How to Handle Stress When Building How to Handle Stress When Building

Building or remodeling a home can be very stressful. You will be confronted with questions and scenarios that are unfamiliar. You may even find the process intimidating. However, you can take certain steps to cope with the stress and uncertainty of construction.

The first step to handling construction is realizing there will be mistakes. The sooner a homeowner realizes this, the better they will be able to handle unexpected events. A contractor may order the wrong product and begin installing it. Your home plans might list 9" ceilings in the basement, but the foundation contractor poured them six inches too short. These are just a few of the many things that can go wrong when constructing a home. Some of these mistakes can be avoided by double and triple checking materials before they are ordered. Try to be on site when major phases are started – like pouring the foundation – so that if an error occurs, you can rectify it on the spot. While mistakes cannot be avoided, you can minimize their effects by being thorough in preparation.

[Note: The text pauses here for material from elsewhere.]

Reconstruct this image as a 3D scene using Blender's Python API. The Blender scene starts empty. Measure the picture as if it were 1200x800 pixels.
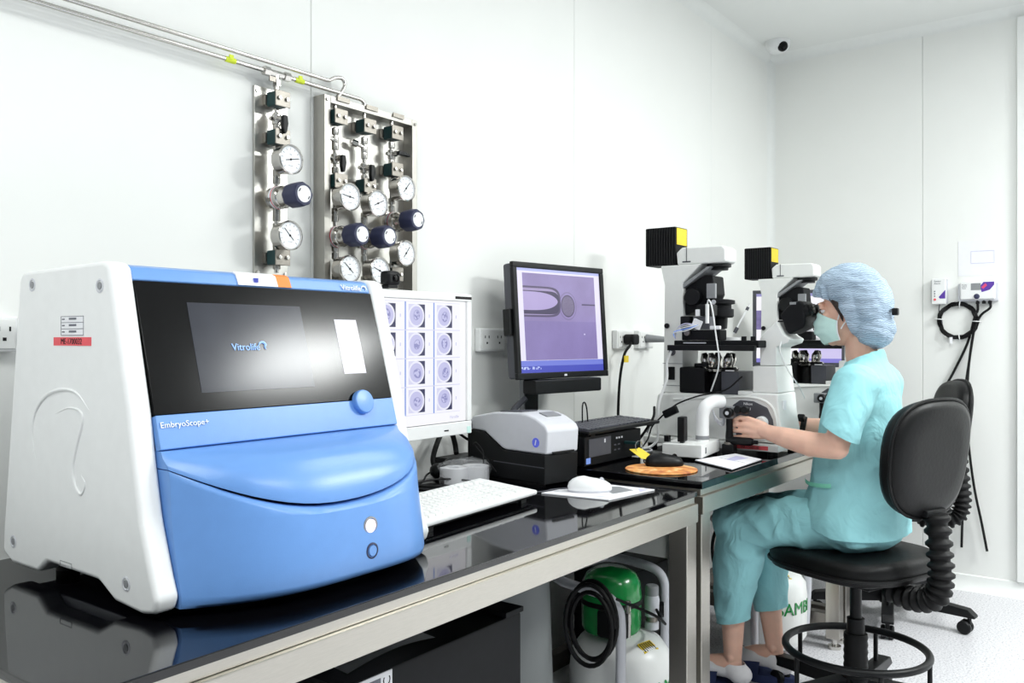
import bpy, bmesh, math, random
from mathutils import Vector as V, Matrix as MX, noise as NZ

random.seed(7)
S = bpy.context.scene
COL = S.collection
PI = math.pi

# ---------------------------------------------------------------- camera, world, lamps, exposure
cam_d = bpy.data.cameras.new('camera')
cam_d.sensor_width = 36.0
cam_d.lens = 30.18
cam_d.shift_y = -0.0025
cam_d.clip_start = 0.02
cam = bpy.data.objects.new('camera', cam_d)
COL.objects.link(cam)
cam.location = (0, 0, 1.15)
cam.rotation_euler = (PI / 2, 0, math.atan2(0.600254, 0.799809) - PI / 2)
S.camera = cam

W = bpy.data.worlds.new('world')
S.world = W
W.use_nodes = True
W.node_tree.nodes['Background'].inputs[0].default_value = (0.9, 0.95, 1, 1)
W.node_tree.nodes['Background'].inputs[1].default_value = 0.3

def area(name, loc, sx, sy, power, col=(1, 1, 1), rot=(0, 0, 0)):
    l = bpy.data.lights.new(name, 'AREA')
    l.shape = 'RECTANGLE'; l.size = sx; l.size_y = sy; l.energy = power; l.color = col
    o = bpy.data.objects.new(name, l); COL.objects.link(o)
    o.location = loc; o.rotation_euler = rot
    return o
LC = (0.97, 1.0, 0.99)
area('ceiling_lamp', (3.36, -1.34, 2.60), 0.8, 0.5, 104, LC)
area('ceiling_lamp', (1.10, -1.35, 2.60), 1.2, 0.6, 43, LC)
area('ceiling_lamp', (2.55, 0.15, 2.60), 1.2, 0.6, 20, LC)
area('ceiling_lamp', (-0.55, 0.35, 2.60), 1.2, 0.6, 35, LC)

S.view_settings.view_transform = 'Standard'
S.view_settings.look = 'None'
S.view_settings.gamma = 1.0
S.view_settings.use_curve_mapping = False
S.view_settings.exposure = -0.06
S.cycles.max_bounces = 10
S.cycles.diffuse_bounces = 5
S.cycles.glossy_bounces = 6
S.cycles.caustics_reflective = False
S.cycles.caustics_refractive = False
S.cycles.sample_clamp_indirect = 4.0
S.cycles.use_denoising = True

# ---------------------------------------------------------------- materials
def lin(h):
    h = h.lstrip('#')
    r = [int(h[i:i + 2], 16) / 255 for i in (0, 2, 4)]
    return tuple(c / 12.92 if c <= 0.04045 else ((c + 0.055) / 1.055) ** 2.4 for c in r)

def mat(name, col, rough=0.5, metal=0.0, var=0.04, scale=40.0, bump=0.0, bscale=200.0, stretch=None,
        emit=0.0, ecol=None, coat=0.0, spec=0.5, trans=0.0, ior=1.45, alpha=1.0, sss=0.0, rvar=0.0):
    m = bpy.data.materials.new(name); m.use_nodes = True
    nt = m.node_tree; N = nt.nodes; L = nt.links
    b = N['Principled BSDF']
    c = lin(col) if isinstance(col, str) else col
    tc = N.new('ShaderNodeTexCoord')
    mp = N.new('ShaderNodeMapping'); L.new(tc.outputs['Object'], mp.inputs['Vector'])
    if stretch: mp.inputs['Scale'].default_value = stretch
    nz = N.new('ShaderNodeTexNoise'); nz.inputs['Scale'].default_value = scale; nz.inputs['Detail'].default_value = 4
    L.new(mp.outputs[0], nz.inputs['Vector'])
    cr = N.new('ShaderNodeValToRGB')
    cr.color_ramp.elements[0].position = 0.3; cr.color_ramp.elements[1].position = 0.7
    cr.color_ramp.elements[0].color = tuple(max(0, x * (1 - var)) for x in c) + (1,)
    cr.color_ramp.elements[1].color = tuple(min(1, x * (1 + var)) for x in c) + (1,)
    L.new(nz.outputs['Fac'], cr.inputs[0]); L.new(cr.outputs[0], b.inputs['Base Color'])
    b.inputs['Roughness'].default_value = rough
    if rvar:
        mr = N.new('ShaderNodeMapRange')
        mr.inputs['To Min'].default_value = max(0, rough - rvar); mr.inputs['To Max'].default_value = min(1, rough + rvar)
        L.new(nz.outputs['Fac'], mr.inputs[0]); L.new(mr.outputs[0], b.inputs['Roughness'])
    b.inputs['Metallic'].default_value = metal
    b.inputs['IOR'].default_value = ior
    b.inputs['Specular IOR Level'].default_value = spec
    if coat: b.inputs['Coat Weight'].default_value = coat; b.inputs['Coat Roughness'].default_value = 0.05
    if trans: b.inputs['Transmission Weight'].default_value = trans
    if sss:
        b.inputs['Subsurface Weight'].default_value = sss
        b.inputs['Subsurface Radius'].default_value = (0.012, 0.005, 0.003)
    if alpha < 1: b.inputs['Alpha'].default_value = alpha
    if emit:
        b.inputs['Emission Color'].default_value = (lin(ecol) if ecol else c) + (1,)
        b.inputs['Emission Strength'].default_value = emit
    if bump:
        n2 = N.new('ShaderNodeTexNoise'); n2.inputs['Scale'].default_value = bscale; n2.inputs['Detail'].default_value = 3
        L.new(mp.outputs[0], n2.inputs['Vector'])
        bp = N.new('ShaderNodeBump'); bp.inputs['Strength'].default_value = bump; bp.inputs['Distance'].default_value = 0.002
        L.new(n2.outputs['Fac'], bp.inputs['Height']); L.new(bp.outputs[0], b.inputs['Normal'])
    return m

M = {}
M['wall'] = mat('wall_panel_white', '#eeefec', 0.55, var=0.012, scale=3, bump=0.02, bscale=300)
M['rear'] = mat('grey_partition_panel', '#85898b', 0.6, var=0.03, scale=3)
M['ceil'] = mat('ceiling_white', '#e6e8e6', 0.6, var=0.012, scale=3)
M['trim'] = mat('trim_white', '#eceeec', 0.45, var=0.01)
M['white'] = mat('white_plastic', '#eceded', 0.42, var=0.015, bump=0.02)
M['white2'] = mat('white_enamel', '#e9eae8', 0.35, var=0.015)
M['cream'] = mat('cream_enamel', '#d9d8cd', 0.4, var=0.02)
M['greyp'] = mat('light_grey_plastic', '#cfd0d6', 0.45, var=0.02)
M['midgrey'] = mat('mid_grey_plastic', '#8b8d90', 0.45, var=0.03)
M['dgrey'] = mat('dark_grey_plastic', '#4a4b52', 0.42, var=0.04)
M['black'] = mat('black_plastic', '#0e0f11', 0.42, var=0.1, bump=0.03, spec=0.3)
M['blackm'] = mat('black_matte_metal', '#0f1013', 0.55, var=0.12, bump=0.05, spec=0.22)
M['blackg'] = mat('black_gloss_panel', '#030304', 0.155, var=0.1, spec=0.24)
M['slab'] = mat('black_polished_stone', '#07070a', 0.045, var=0.25, scale=260, spec=0.62, ior=1.5, rvar=0.01)
M['steel'] = mat('brushed_stainless', '#b7b3ab', 0.30, 1.0, var=0.05, scale=30, stretch=(2, 60, 60), bump=0.04, bscale=120)
M['steelp'] = mat('polished_stainless_plate', '#c4c2bd', 0.36, 1.0, var=0.06, scale=8, rvar=0.06)
M['chrome'] = mat('chrome_fitting', '#cbc8c3', 0.17, 1.0, var=0.05)
M['blue'] = mat('sky_blue_plastic', '#6b99d8', 0.30, var=0.02, bump=0.05, bscale=500)
M['navy'] = mat('navy_knob_plastic', '#2f3350', 0.5, var=0.06)
M['dgreen'] = mat('dark_green_clamp', '#14383a', 0.5, var=0.08)
M['green'] = mat('green_enamel', '#128a3f', 0.25, var=0.04, coat=0.4)
M['rubber'] = mat('black_rubber', '#0b0b0c', 0.55, var=0.1, spec=0.3)
M['leather'] = mat('black_leatherette', '#0b0b0c', 0.46, var=0.12, spec=0.3, scale=20, bump=0.25, bscale=90)
M['paper'] = mat('white_paper', '#eeeef2', 0.7, var=0.01)
M['label'] = mat('label_print_grey', '#6d6f78', 0.7, var=0.02)
M['inkb'] = mat('black_ink', '#1a1618', 0.7, var=0.02)
M['red'] = mat('pinkish_red_sticker', '#e85a62', 0.6, var=0.02)
M['orange'] = mat('orange_sticker', '#ef8a3c', 0.5, var=0.03)
M['yellow'] = mat('yellow_sticker', '#e3c834', 0.6, var=0.05)
M['limey'] = mat('lime_yellow_tag', '#d9e83f', 0.6, var=0.03)
M['wht_ink'] = mat('white_print', '#f4f6fa', 0.5, var=0.0)
M['bluetxt'] = mat('lit_pale_blue_letters', '#8fb4ee', 0.5, var=0.0, emit=0.55)
M['purple'] = mat('purple_print', '#5b3aa0', 0.5, var=0.05)
M['magenta'] = mat('magenta_print', '#d8456f', 0.5, var=0.05)
M['lightband'] = mat('pale_print', '#c9c7e6', 0.5, var=0.05)
M['film'] = mat('grey_translucent_sheet', '#8d9191', 0.5, var=0.05, scale=4, bump=0.15, bscale=12)
M['steelf'] = mat('satin_stainless', '#b5b2ac', 0.45, 1.0, var=0.05, scale=30)
M['steeld'] = mat('dull_stainless', '#8f8a83', 0.42, 1.0, var=0.08)
M['glass'] = mat('clear_lens_glass', '#f6f8fa', 0.04, trans=1.0, var=0.0)
M['bag'] = mat('clear_plastic_film', '#f2f4f6', 0.12, alpha=0.17, var=0.0, bump=0.6, bscale=30)
M['skin'] = mat('skin', '#eebfa9', 0.5, var=0.05, scale=25, bump=0.06, bscale=260, sss=0.12)
M['hair'] = mat('dark_brown_hair', '#2a1c18', 0.5, var=0.25, scale=60, stretch=(1, 1, 8), bump=0.3, bscale=160)
M['mask'] = mat('mint_mask_fabric', '#cbece6', 0.8, var=0.03, bump=0.15, bscale=400)
M['sock'] = mat('white_cotton', '#e6e4e6', 0.9, var=0.02, bump=0.2, bscale=500)
M['slip'] = mat('navy_slipper', '#1e2a52', 0.75, var=0.08, bump=0.2, bscale=300)
M['gtrim'] = mat('green_pocket_trim', '#84d9bd', 0.8, var=0.03)

def scrub_material():
    m = mat('turquoise_scrub_cotton', '#98d4da', 0.85, var=0.05, scale=9)
    nt = m.node_tree; N = nt.nodes; L = nt.links; b = N['Principled BSDF']
    tc = N.new('ShaderNodeTexCoord')
    n1 = N.new('ShaderNodeTexNoise'); n1.inputs['Scale'].default_value = 11; n1.inputs['Detail'].default_value = 2
    n1.inputs['Distortion'].default_value = 1.6
    L.new(tc.outputs['Object'], n1.inputs['Vector'])
    n2 = N.new('ShaderNodeTexNoise'); n2.inputs['Scale'].default_value = 900
    L.new(tc.outputs['Object'], n2.inputs['Vector'])
    b1 = N.new('ShaderNodeBump'); b1.inputs['Strength'].default_value = 0.5; b1.inputs['Distance'].default_value = 0.016
    b2 = N.new('ShaderNodeBump'); b2.inputs['Strength'].default_value = 0.12; b2.inputs['Distance'].default_value = 0.001
    L.new(n1.outputs['Fac'], b1.inputs['Height']); L.new(n2.outputs['Fac'], b2.inputs['Height'])
    L.new(b1.outputs[0], b2.inputs['Normal']); L.new(b2.outputs[0], b.inputs['Normal'])
    return m
M['scrub'] = scrub_material()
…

A common stress when building is dealing with contractors. If you are building a home, you may have 10-15 contractors working on your project over the course of construction. Some will be great and need little guidance while others will be a constant thorn in your side! So, how do you avoid stress when dealing with contractors? Make sure you review their bids and fully understand what they are quoting. You may assume the contractor is supplying the correct materials – but in fact, he may be quoting a “standard” product. You might show up during construction only to find the plumbing fixtures he installed are hideous! When you approach him, he will point back to his bid where he listed the make and model of all the plumbing fixtures. If you signed the contract, you approved the materials and there is not much ground to stand on. This can turn into a situation where you want them replaced and he offers to do it – for an additional fee. This example shows how a simple oversight on the bid can lead to a larger problem. Take the necessary time to review the bid and you can avoid a host of problems.

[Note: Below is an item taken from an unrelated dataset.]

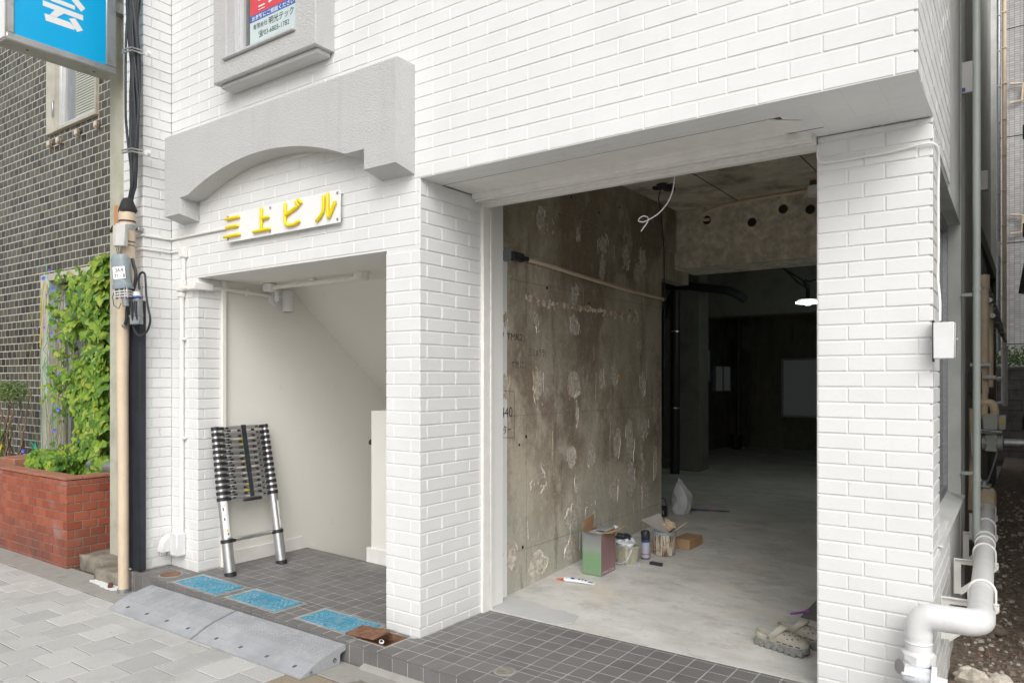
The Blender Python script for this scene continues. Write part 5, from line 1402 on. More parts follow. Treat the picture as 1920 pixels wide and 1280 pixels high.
# clipped shrub and strap leaved plant at the left
sh = thing('clipped_shrub', 'small clipped shrub with bare twisted stems in the planter at far left', 'shrub', (-6.35, -0.35, .56))
mb = MB()
for k in range(9):
    x, y = -6.18 + rv.uniform(-.22, .22), -.35 + rv.uniform(-.08, .08); pts = [(x, y, .55)]
    for q in range(7):
        x += rv.uniform(-.055, .06); y += rv.uniform(-.03, .03); pts.append((x, y, .55 + .1 * (q + 1)))
    mb.tube(pts, [0.013 - .0012 * q for q in range(8)], 5)
part('stem', mb, sh, 'bark')
mb = MB()
for k in range(2600):
    cx2, cz2 = ((-6.30, 1.27), (-5.98, 1.33), (-6.5, 1.30), (-5.90, 1.26))[k % 4]
    v = Vector((rv.gauss(0, 1), rv.gauss(0, 1), rv.gauss(0, 1))).normalized() * rv.random() ** .4
    c = Vector((cx2 + v.x * .19, -.36 + v.y * .15, cz2 + v.z * .085)); 
    if k % 31 == 0: c = Vector((rv.uniform(-6.6, -5.95), -.36, rv.uniform(.85, 1.5)))
    n_ = Vector((rv.uniform(-1, 1), rv.uniform(-1, .3), rv.uniform(-.3, 1))).normalized(); u = n_.orthogonal().normalized() * .012; w2 = n_.cross(u) * 1.0
    i = len(mb.v); mb.v.extend([c - u, c - w2 * .5, c + u, c + w2 * .5]); mb.F(i, i + 1, i + 2, i + 3)
stuff(part('foliage', mb, sh, 'shrub', smooth=False, recalc=False))
sp_ = thing('strap_leaved_plant', 'long arching strap leaves growing under the clipped shrub', 'plant', (-6.2, -.45, .55))
for k in range(26):
    mb = MB(); a = rv.uniform(0, 6.28); x, y = -6.30 + rv.uniform(-.2, .25), -.42 + rv.uniform(-.08, .08); L = rv.uniform(.25, .5); top = rv.uniform(.18, .42)
    P_ = []
    for q in range(7):
        t_ = q / 6; P_.append(Vector((x + math.cos(a) * L * t_ ** 1.3, y + math.sin(a) * L * .5 * t_, .55 + top * math.sin(t_ * 2.3) )))
    n_ = Vector((-math.sin(a), math.cos(a), 0)); 
    for q in range(6):
        w0, w1 = .010 * (1 - q / 6.5), .010 * (1 - (q + 1) / 6.5); mb.quad(P_[q] - n_ * w0, P_[q] + n_ * w0, P_[q + 1] + n_ * w1, P_[q + 1] - n_ * w1)
    part('leaf', mb, sp_, 'gleaf', smooth=False, recalc=False)

# ------------------------------------------------------------------ blue sign box
sg = thing('sign_box', 'hanging sign box with blue face and white character on the left', 'sign', (-3.44, -0.97, 3.79))
mb = MB().mat('stainless')
X0, X1, Y0, Y1, Zb, Zt = -3.54, -3.35, -1.345, -0.597, 3.788, 5.2
mb.cbox(X0, X1 - .016, Y0, Y1, Zb, Zt, .004)
e = 0.050
for q in ((Y0, Y1, Zb, Zb + e), (Y0, Y0 + e, Zb + e + .0005, Zt), (Y1 - .075, Y1, Zb + e + .0005, Zt)): mb.cbox(X1 - .0155, X1 + .002, q[0], q[1], q[2], q[3], .006)
part('case', mb, sg)
mb = MB(); mb.box(X1 - .0155, X1 - .006, Y0 + e + .0005, Y1 - .0755, Zb + e + .001, Zt - .01); part('face', mb, sg, 'sign_blue', smooth=False)
mb = MB(); mb.box(X0 + .02, X1 - .03, Y0 - .006, Y0 - .0005, Zb + .02, Zt); part('side_face', mb, sg, 'sign_white', smooth=False)
for y in (-1.18, -0.72):
    mb = MB(); mb.cyl((-3.44, y, Zb - .003), (0, 0, 1), .008, .006, 10); part('screw', mb, sg, 'rust_dark')
gl = MB(); xg = X1 - .0055
for poly in ([(-1.113, 4.149), (-1.113, 4.111), (-0.838, 4.111), (-0.838, 4.150)],
             [(-1.035, 4.1105), (-0.971, 4.1105), (-1.022, 4.062), (-1.068, 4.062)],
             [(-1.103, 4.060), (-0.930, 4.0615), (-0.894, 4.034), (-0.903, 4.0155), (-1.093, 4.011)],
             [(-0.938, 4.088), (-0.894, 4.105), (-0.838, 4.037), (-0.880, 4.010)],
             [(-1.060, 4.198), (-0.896, 4.198), (-0.896, 4.168), (-1.060, 4.168)],
             [(-0.985, 4.340), (-0.955, 4.325), (-0.823, 4.208), (-0.852, 4.172), (-0.995, 4.300)],
             [(-0.985, 4.340), (-1.005, 4.318), (-1.130, 4.195), (-1.160, 4.225), (-1.010, 4.355)]):
    gl.prism(poly, 'x', xg - .0004, xg + .0006)
part('character', gl, sg, 'sign_white', smooth=False)
mb = MB(); mb.cbox(-3.48, -3.40, -0.5965, -0.5005, 4.30, 4.38, .003); part('bracket', mb, sg, 'galvanised')

# ------------------------------------------------------------------ beige riser pole with boxes
po = thing('riser_pipe', 'tall beige cable riser pipe at the left edge of the white building', 'pipe', (-2.833, -0.80, PZ0))
mb = MB(); mb.tube([(-2.830, -0.80, PZ0), (-2.833, -0.80, 0.8), (-2.845, -0.80, 1.4), (-2.842, -.80, 1.8)], [.036, .036, .040, .044], 18)
mb.tube([(-2.842, -.80, 1.80), (-2.802, -.80, 2.0), (-2.782, -.80, 2.3), (-2.778, -.80, 2.615)], [.044, .050, .052, .053], 18); part('tube', mb, po, 'beige_pipe')
mb = MB(); mb.tube([(-2.830, -.80, PZ0), (-2.830, -.80, PZ0 + .03)], .041, 18); part('collar', mb, po, 'galvanised')
mb = MB(); mb.tube([(-2.778, -.80, 2.475), (-2.778, -.80, 2.51)], .0565, 18); mb.cbox(-2.80, -2.735, -.745, -.70, 2.478, 2.50, .003); part('clamp', mb, po, 'galvanised')
mb = MB(); mb.tube([(-2.778, -.80, 2.53), (-2.778, -.80, 2.54)], .056, 16); mb.tube([(-2.782, -.80, 2.385), (-2.782, -.80, 2.393)], .054, 16); mb.tube([(-2.782, -.80, 2.36), (-2.782, -.80, 2.366)], .054, 16); part('tie', mb, po, 'cable_black')
mb = MB(); mb.lathe((-2.778, -.80, 2.60), [(.056, 0), (.060, .02), (.052, .05), (.044, .075), (.028, .10)], 14)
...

Another point of contention with contractors is paying them on time. If you are working with a General Contractor (GC), he will have a group of subcontractors performing the work. The GC will give you a bill prior to his payroll date. If you do not pay the bill on time, not only will you upset the GC, but also his workers. They may even walk off the job until you pay them! Time is money in construction, so keeping the process moving will save you money. Pay contractors on time and they will keep the work progressing. If you do not pay them on time, you risk work stopping and in the worst case scenario, a mechanic’s lien on your property (never a good thing).

As with any new experience, you will be unfamiliar with certain terms, processes and materials. This is quite common and in the large picture, makes the project fun! But if you do not understand something, investigate the matter. Ask friends, relatives, and others for their insights. The Internet can also be a great avenue for learning more about products and techniques. Many decisions - which seem small in nature – can affect the finished product of your home. For example, windows may seem simple, but can be quite complex. You may ask your builder to supply the windows, only to find out once they are installed, they do not flow with the home's architecture. The type of window (slider, single hung, double hung, casement and awing) coupled with choices like grids and color, can offer endless possibilities. But, with these possibilities comes ample opportunity for mistakes. By visiting window showrooms, viewing the product on manufacturer websites, and looking at the windows on other homes, you can avoid these mishaps. The answers to your questions are out there - you just need to take the time to investigate them.

Building or remodeling a home is never easy, but the rewards can be beneficial (emotionally and financially). If this is your first project, be prepared for unexpected events and questions about unfamiliar topics. A wealth of knowledge is available through people who have gone through similar projects - ask them for pointers. The Internet can be a valuable resource for learning more about products, mistakes, building techniques, etc. If you use all the resources at your disposal, you can plow through speed bumps to a successful construction project!